Moreover, openly to accept a few of the opposition's premises demonstrates an unbiased attitude: if one is unbiased--even when one's personal liberty is at stake--listeners may sympathise and are more likely to be persuaded. Unfortunately for D in Speed, neither the jury nor the judiciary were persuaded.

3. A Minor Issue with Rix LJ's Reasoning

Rix LJ says,
It follows that in our judgment there was no misdirection. But even if there had been, it would have been of a minor kind and does not in our judgment affect the safety of the conviction.
This statement, due to its first sentence, has little bearing on the case's outcome. Nevertheless, it is worth noting that it is reminiscent of the schoolyard defence: 'I didn't call her that, Miss, and anyway I was at home, so there'; Rix LJ's statement perhaps does not go to that extent--it certainly is not so puerile--but it is the same kind of covering-all-bases argument that can cripple some reasoning.

4. Conclusion

Rix LJ's judgment is good. He shows the judiciary will not be tricked by tactical accommodations and compromises. This sort of courage shows why the British judiciary is exemplary.

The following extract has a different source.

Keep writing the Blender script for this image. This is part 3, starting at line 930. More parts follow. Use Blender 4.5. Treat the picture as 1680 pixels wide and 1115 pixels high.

Sharp advocacy requires skill with argumentation. That skill manifest in tactical-admissions may help win cases. But it is naive to think the judiciary will be manipulated into thinking it has erred. Compromise may help with persuasion, but it is not enough, alone, to win a legal argument because any alleged errors will be scrutinised. At that point, there must be some other good substance to one's argument.


Created: 18 October 2013. Version 1.0.